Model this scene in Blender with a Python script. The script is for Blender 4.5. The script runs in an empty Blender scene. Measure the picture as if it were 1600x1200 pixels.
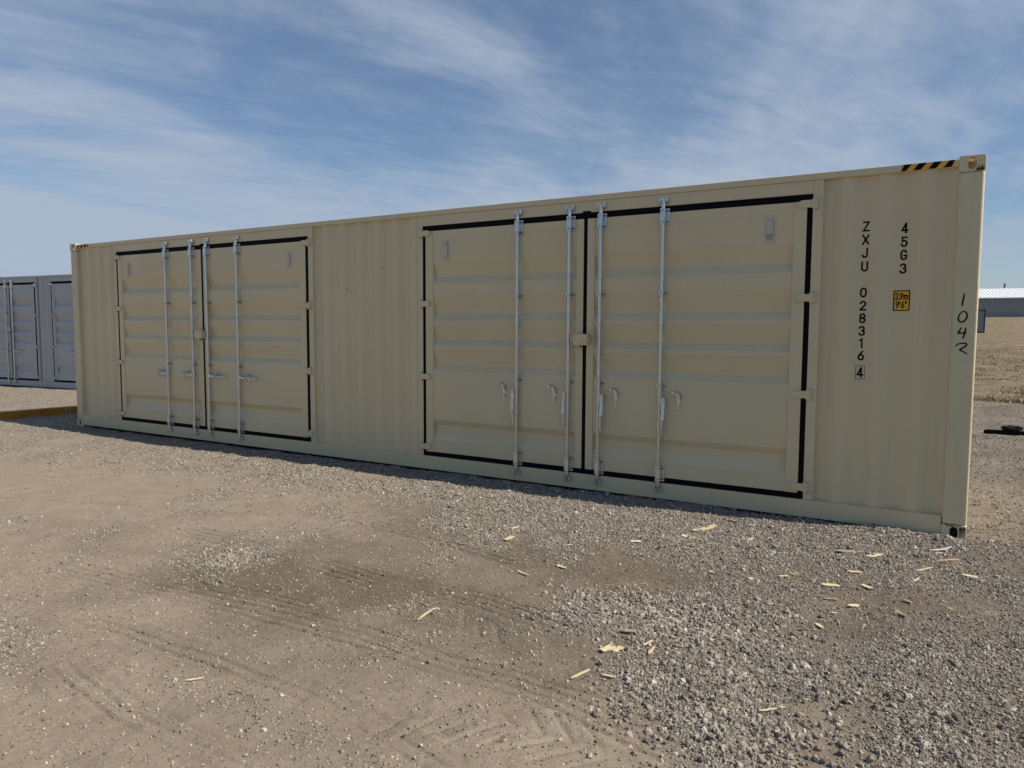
import bpy, bmesh, math, random
import numpy as np
from mathutils import Vector, Matrix

scene = bpy.context.scene
C = scene.collection
rad = math.radians

# ------------------------------------------------------------------ camera
cam = bpy.data.objects.new('camera', bpy.data.cameras.new('camera'))
C.objects.link(cam)
scene.camera = cam
cam.data.sensor_width = 36.0
cam.data.lens = 36.0 * 1142.8 / 1600.0
cam.data.clip_start = 0.05
cam.data.clip_end = 3000
right = Vector((0.85860233, 0.51262189, 0.00456389))
fwd = Vector((-0.51080618, 0.85624614, -0.07693885))
up = right.cross(fwd)
M = Matrix((right, up, -fwd)).transposed().to_4x4()
M.translation = Vector((12.01496, -6.46481, 1.61172))
cam.matrix_world = M

# ------------------------------------------------------------------ light
SUN_V = Vector((2.85, 0.47, 2.896)).normalized()
sun_el = math.asin(SUN_V.z)
sun_az = math.atan2(SUN_V.x, SUN_V.y)
sun = bpy.data.objects.new('sun', bpy.data.lights.new('sun', 'SUN'))
C.objects.link(sun)
sun.data.energy = 5.0
sun.data.angle = rad(0.6)
sun.data.color = (1.0, 0.93, 0.83)
sun.rotation_euler = SUN_V.to_track_quat('Z', 'Y').to_euler()
sun.location = (12, 4, 20)

scene.view_settings.view_transform = 'Standard'
scene.view_settings.look = 'None'
scene.view_settings.exposure = 0.15
scene.view_settings.gamma = 1.0

world = bpy.data.worlds.new('World')
scene.world = world
world.use_nodes = True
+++
## WHAT THIS TASK INVOLVES:
Restate each line from the start of the listing through the line bearing "from mathutils import Vector, Matrix" word for word. Drop the pictures.

## FINAL RESULT:
Model this scene in Blender with a Python script. The script is for Blender 4.5. The script runs in an empty Blender scene. Measure the picture as if it were 1600x1200 pixels.
import bpy, bmesh, math, random
import numpy as np
from mathutils import Vector, Matrix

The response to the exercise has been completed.